New applications of Orthomin(1) algorithm for K-eigenvalue problem in Reactor Physics

This paper presents some new investigations on the use of Orthomin(1) algorithm for the solution of K-eigenvalue problem in Nuclear Reactor Physics. The algorithm was first used by Suetomi and Sekimoto [Conjugate gradient like methods and their application to eigenvalue problems for neutron diffusion equations, Annals of Nuclear Energy, 18(4) (1991) 205–227.] to find fundamental mode solution of K-eigenvalue problem based on multi-group neutron diffusion theory. It was shown to be an efficient alternative to the conventional methods based on power iterations. The use of this algorithm needs software development to evaluate product of coefficient matrices with vectors. Here, it is shown that the algorithm can also be applied to the K-eigenvalue equation cast in terms of fission matrix.
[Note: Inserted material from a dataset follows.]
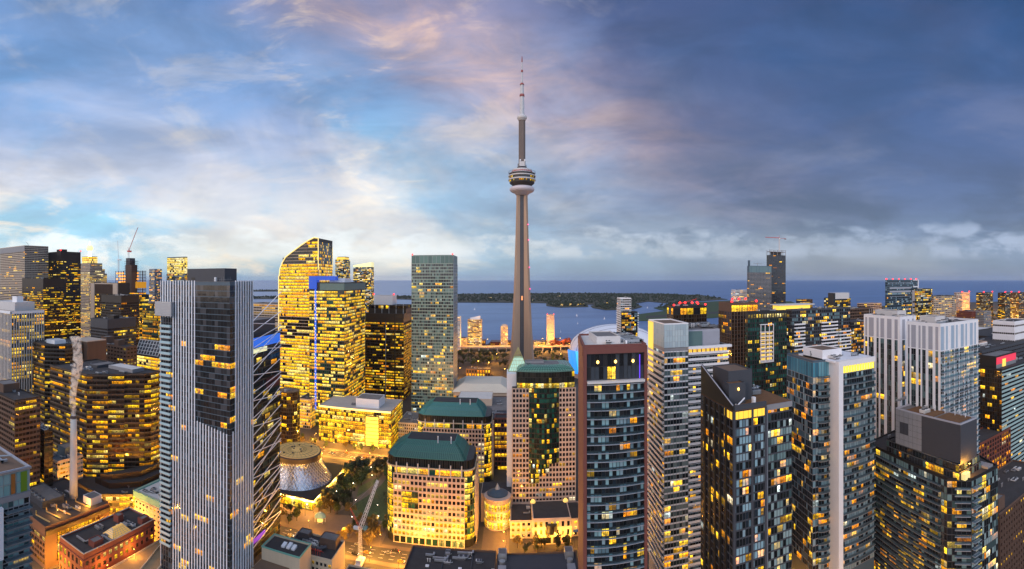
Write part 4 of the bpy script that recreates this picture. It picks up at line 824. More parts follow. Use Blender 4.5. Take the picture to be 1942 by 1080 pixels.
while z < Hm - 5:
    zt = z + 4.3; a = left_at(zt) - x0 + .6; litp = .97 if z < 195 else .25
    if 98 < z < 122: litp = .45
    b.W.fbox(f0, max(0, left_at(z) - x0) + .3, f0.w, z + .1, z + .65, 0, .5, led); b.W.fbox(f1, 0, f1.w - (6 if z > Hm - 14 else 0), z + .1, z + .65, 0, .5, led)
    on = True; q = 0; k_ = a
    while k_ < f0.w - 2.2:
        w = 2.5
        if q <= 0: q = b.r.randint(2, 8); on = b.r.random() < litp; c = b.r.choice(GOLD); br = b.r.uniform(1.0, 1.5)
        q -= 1; v_ = br * b.r.uniform(.7, 1.1); b.win.append(([f0.pt(k_, .05, z + .9), f0.pt(k_ + w, .05, z + .9), f0.pt(k_ + w, .05, zt - .15), f0.pt(k_, .05, zt - .15)], (c[0] * v_, c[1] * v_, c[2] * v_) if on and b.r.random() < .95 else None, b.r.choice(BROWNG + DARK), f0.facing)); k_ += w
    for j in range(int(f1.w / 2.5)):
        on = b.r.random() < litp * .9; c = b.r.choice(GOLD); v_ = b.r.uniform(.6, 1.1)
        if z < Hm - 14 or j * 2.5 < f1.w - 9: b.win.append(([f1.pt(j * 2.5 + .2, .05, z + .9), f1.pt(j * 2.5 + 2.6, .05, z + .9), f1.pt(j * 2.5 + 2.6, .05, zt - .15), f1.pt(j * 2.5 + .2, .05, zt - .15)], (c[0] * v_, c[1] * v_, c[2] * v_) if on else None, b.r.choice(BLUEG), f1.facing))
    z += 4.3
edge = emis('edge_light', (1, .70, .25), .85); em_ = MB()
for (a, za), (c, zb) in zip(pz[:-1], pz[1:]): em_.tube((a, y1 - .8, za), (c, y1 - .8, zb), .8, .8, 6, edge)
em_.tube((x0, y1 - .8, 40), (x0, y1 - .8, pz[0][1]), .7, .7, 6, edge); b.part('edge_light', em_)
em_ = MB(); em_.tube((x1, y1 - .7, 190), (x1, y1 - .7, Hm), .7, .7, 6, edge); b.part('edge_light', em_); em_ = MB(); em_.tube((x1, y1 + dep, 190), (x1, y1 + dep, Hm - 10), .6, .6, 6, edge); b.part('edge_light', em_)
mb = MB(); mb.box(x0 - .5, x0 + 9, y1 + 12, y1 + 30, hz(495, 660), hz(488, 660), M['grey']); b.part('shoulder_box', mb); b.finish()
# blue-framed gold tower
P = rect(587, 653, 692, 560); b = Bld('blue_frame_tower', 'golden glass tower edged by a glowing blue strip, with green glass crown', 'tower', P, hz(537, 560), M['black'], M['roofgrey'], vb=780, parapet=.6)
b.all(dict(S_GOLD, lit=.82, sp=1.3, fh=4.0, bw=2.8, dark=GREENG + DARK, ms=solid('green_spandrel', (.045, .06, .05), .4, .15), k=1.2), 0, hz(552, 560))
for i in (0, 1): b.W.fbox(b.face(i), 0 if i else 14, b.face(i).w, hz(551, 560), hz(538, 560), 0, .8, M['teal'])
blue = emis('blue_light', (.03, .14, 1.0), 1.1); bf = solid('blue_frame', (.02, .08, .45), .4, .1, emit=(.01, .10, .8), es=.35); f = b.face(0); s_ = f.w * (599 - 587) / (653 - 587)
mb = MB(); mb.fbox(f, s_ - .7, s_ + .9, 20, hz(550, 560), .3, 1.3, blue)
for k in range(30): mb.fbox(f, s_ - .8, s_ + 1.0, 24 + k * 4.6, 25.2 + k * 4.6, 1.3, 1.45, M['white'])
b.part('light_strip', mb)
mb = MB(); mb.fbox(f, -.3, s_ + 1.8, hz(549, 560), hz(524, 560), -8, 1.4, bf); mb.fbox(f, s_ + 1.9, s_ + 26, hz(532, 560), hz(524, 560), -8, 1.0, bf); b.part('blue_frame', mb); xa, xb, ya, yb = bbox(P); b.house(xb - 24, xb - 4, ya + 12, ya + 34, 5, M['white']); b.finish()
# gold low block
P = rect(605, 741.5, 763, 495, 0); b = Bld('glass_block', 'low golden glass office block with white rooftop box on the avenue', 'building', P, 38, M['tan'], M['concrete'], vb=855, parapet=.8)
b.all(dict(S_GOLD, fh=4.4, bw=2.6, sp=.7, lit=.92, ms=M['bronze'], k=1.2)); f = b.face(0); mb = MB(); mb.fbox(f, 0, f.w, 37, 38.6, 0, .8, emis('cornice_light', (1, .62, .22), 1.6)); b.part('cornice_light', mb)
mb = MB(); a = f.w * .66; mb.fbox(f, a, a + 15, 1, 33, 0, 1.4, M['bronze'])
for k in range(8): mb.fbox(f, a + .6, a + 14.4, 1.5 + k * 3.9, 4.7 + k * 3.9, 1.4, 1.46, emis('stair_glow', (1, .62, .10), .9))
b.part('stair_bay', mb); xa, xb, ya, yb = bbox(P); b.house(xb - 42, xb - 16, ya + 10, ya + 34, 9, M['white']); b.units(3); b.finish()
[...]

This opens up the possibility of using conventional well-established diffusion codes to implement Orthomin(1) so that new software is not needed. Apart from this, a remarkable feature of Orthomin(1) brought out in this paper is its utility to find higher mode solutions of the K-eigenvalue problem. This procedure is radically different from the methods commonly used for finding higher K-modes. It may also be of interest for finding higher mode eigensolutions in other scientific fields.